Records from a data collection
○ ○ ○ ○ ○ ○ ○
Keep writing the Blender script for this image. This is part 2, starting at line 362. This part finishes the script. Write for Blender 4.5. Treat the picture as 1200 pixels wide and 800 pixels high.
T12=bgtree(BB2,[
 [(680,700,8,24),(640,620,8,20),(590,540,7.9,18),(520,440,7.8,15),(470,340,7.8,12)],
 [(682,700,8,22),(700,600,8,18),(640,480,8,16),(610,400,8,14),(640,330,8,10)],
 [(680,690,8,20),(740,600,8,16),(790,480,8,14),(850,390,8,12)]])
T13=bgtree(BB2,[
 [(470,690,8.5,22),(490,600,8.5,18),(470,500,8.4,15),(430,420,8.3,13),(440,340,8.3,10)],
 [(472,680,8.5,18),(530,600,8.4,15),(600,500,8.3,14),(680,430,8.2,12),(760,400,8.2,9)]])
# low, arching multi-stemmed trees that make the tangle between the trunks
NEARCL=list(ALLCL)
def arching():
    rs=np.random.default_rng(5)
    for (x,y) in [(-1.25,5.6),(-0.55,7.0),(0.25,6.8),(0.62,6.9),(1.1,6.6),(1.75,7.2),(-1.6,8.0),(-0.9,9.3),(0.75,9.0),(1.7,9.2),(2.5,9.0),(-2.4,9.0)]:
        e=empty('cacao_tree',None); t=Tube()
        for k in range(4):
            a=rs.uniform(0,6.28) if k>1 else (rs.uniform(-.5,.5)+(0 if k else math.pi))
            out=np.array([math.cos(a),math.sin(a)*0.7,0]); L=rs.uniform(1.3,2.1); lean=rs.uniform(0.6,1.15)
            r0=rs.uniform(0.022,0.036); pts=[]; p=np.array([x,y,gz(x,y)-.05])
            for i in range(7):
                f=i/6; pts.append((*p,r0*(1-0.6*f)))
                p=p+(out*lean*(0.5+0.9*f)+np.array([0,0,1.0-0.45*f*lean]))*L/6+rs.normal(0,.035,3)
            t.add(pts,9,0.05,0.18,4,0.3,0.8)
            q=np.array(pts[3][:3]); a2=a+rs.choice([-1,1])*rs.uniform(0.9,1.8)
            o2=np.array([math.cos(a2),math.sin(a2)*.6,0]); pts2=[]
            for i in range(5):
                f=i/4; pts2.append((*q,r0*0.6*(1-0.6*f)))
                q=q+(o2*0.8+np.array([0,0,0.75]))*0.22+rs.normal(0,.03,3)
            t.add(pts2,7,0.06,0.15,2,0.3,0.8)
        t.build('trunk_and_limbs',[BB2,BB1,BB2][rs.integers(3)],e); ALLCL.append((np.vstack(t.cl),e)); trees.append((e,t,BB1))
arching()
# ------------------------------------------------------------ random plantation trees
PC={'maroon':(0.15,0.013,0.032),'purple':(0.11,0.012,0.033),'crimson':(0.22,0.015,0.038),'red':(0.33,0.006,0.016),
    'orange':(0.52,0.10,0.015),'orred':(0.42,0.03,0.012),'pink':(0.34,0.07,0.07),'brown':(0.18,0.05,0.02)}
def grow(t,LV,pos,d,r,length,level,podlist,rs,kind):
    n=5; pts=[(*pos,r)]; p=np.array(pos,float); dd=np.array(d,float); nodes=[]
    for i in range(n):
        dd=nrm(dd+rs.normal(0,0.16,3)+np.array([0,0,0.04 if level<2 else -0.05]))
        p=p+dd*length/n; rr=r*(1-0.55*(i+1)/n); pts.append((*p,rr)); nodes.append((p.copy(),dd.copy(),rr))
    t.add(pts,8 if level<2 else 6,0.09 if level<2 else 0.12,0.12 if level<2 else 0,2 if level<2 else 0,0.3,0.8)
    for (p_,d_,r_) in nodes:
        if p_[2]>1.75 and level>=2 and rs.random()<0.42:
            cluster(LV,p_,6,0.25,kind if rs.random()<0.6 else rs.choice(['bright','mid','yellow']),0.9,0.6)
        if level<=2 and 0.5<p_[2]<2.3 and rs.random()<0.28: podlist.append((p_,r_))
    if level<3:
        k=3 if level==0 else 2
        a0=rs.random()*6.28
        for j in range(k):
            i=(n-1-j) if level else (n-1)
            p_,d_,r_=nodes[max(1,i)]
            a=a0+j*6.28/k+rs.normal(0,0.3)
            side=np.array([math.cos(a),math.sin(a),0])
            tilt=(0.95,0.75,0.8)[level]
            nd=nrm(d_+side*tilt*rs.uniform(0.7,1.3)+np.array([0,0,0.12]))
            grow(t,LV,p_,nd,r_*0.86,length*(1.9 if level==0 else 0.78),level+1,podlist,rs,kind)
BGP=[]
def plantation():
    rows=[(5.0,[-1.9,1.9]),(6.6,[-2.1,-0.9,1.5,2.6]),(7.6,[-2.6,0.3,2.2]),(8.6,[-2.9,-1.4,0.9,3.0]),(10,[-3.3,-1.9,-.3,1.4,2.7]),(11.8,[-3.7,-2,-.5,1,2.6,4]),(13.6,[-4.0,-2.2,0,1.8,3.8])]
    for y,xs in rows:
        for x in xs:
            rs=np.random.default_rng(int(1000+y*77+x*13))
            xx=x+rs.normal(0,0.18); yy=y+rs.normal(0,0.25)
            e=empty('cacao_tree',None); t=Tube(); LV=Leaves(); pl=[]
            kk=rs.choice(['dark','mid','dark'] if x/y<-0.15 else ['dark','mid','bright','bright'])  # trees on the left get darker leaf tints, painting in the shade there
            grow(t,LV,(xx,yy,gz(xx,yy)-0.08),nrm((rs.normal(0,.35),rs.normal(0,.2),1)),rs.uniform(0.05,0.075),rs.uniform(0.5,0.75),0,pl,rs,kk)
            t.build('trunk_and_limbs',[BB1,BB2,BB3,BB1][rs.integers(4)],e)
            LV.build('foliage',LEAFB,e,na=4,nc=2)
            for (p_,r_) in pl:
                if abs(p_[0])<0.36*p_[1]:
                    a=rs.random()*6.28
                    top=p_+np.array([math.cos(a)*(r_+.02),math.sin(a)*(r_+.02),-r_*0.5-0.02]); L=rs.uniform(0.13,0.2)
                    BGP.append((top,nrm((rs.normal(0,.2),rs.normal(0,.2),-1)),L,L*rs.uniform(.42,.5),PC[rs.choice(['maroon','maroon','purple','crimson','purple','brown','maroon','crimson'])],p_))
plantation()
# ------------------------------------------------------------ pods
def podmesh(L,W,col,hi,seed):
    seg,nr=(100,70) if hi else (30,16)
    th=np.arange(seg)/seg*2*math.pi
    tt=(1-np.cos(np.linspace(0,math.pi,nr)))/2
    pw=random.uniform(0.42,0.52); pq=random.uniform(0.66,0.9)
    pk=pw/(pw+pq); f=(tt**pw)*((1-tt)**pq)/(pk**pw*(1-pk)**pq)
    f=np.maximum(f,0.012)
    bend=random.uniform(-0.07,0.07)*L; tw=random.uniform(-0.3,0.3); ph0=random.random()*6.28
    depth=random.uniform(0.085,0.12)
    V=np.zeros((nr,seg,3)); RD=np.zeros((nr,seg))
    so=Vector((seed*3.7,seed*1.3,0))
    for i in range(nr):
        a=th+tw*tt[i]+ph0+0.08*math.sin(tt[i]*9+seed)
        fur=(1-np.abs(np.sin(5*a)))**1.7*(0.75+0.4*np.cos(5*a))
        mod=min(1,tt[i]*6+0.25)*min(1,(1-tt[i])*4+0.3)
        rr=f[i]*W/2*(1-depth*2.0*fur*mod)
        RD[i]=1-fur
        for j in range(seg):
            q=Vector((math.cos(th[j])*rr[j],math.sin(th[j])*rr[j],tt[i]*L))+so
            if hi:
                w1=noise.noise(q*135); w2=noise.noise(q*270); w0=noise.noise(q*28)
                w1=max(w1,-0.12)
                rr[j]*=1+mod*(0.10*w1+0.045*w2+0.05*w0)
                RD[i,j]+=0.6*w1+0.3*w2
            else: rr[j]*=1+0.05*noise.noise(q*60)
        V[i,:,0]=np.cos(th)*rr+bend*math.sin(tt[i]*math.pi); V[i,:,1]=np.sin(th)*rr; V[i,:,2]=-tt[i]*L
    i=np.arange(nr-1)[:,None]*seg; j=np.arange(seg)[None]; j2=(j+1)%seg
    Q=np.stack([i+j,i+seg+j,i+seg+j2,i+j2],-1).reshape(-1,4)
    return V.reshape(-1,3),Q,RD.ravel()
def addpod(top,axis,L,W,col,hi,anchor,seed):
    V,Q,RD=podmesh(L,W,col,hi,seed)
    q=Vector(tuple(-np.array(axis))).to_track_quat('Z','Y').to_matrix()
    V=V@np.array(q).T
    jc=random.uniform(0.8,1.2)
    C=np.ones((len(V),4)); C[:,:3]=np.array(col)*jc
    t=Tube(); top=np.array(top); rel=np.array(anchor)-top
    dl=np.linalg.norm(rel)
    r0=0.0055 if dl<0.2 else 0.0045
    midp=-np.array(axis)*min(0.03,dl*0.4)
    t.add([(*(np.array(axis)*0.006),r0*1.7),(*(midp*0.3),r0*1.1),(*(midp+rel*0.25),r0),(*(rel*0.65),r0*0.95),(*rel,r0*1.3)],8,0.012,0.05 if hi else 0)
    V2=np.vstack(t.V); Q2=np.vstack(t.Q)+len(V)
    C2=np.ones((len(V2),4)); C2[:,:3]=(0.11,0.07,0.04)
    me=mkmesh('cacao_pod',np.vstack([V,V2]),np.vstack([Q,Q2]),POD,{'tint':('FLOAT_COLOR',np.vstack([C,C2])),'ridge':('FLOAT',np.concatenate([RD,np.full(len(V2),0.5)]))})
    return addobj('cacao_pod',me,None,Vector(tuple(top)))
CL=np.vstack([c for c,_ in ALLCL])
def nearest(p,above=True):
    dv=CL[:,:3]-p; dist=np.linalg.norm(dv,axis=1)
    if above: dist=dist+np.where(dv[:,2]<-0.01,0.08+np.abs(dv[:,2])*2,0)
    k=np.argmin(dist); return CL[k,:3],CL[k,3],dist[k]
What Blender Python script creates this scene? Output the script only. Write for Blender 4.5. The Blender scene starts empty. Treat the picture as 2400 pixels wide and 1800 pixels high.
○ ○ ○ ○ ○ ○ ○
Stated task:
Check each line above for the word "pixels" and say how many have it, with nothing else.

Exercise result:
2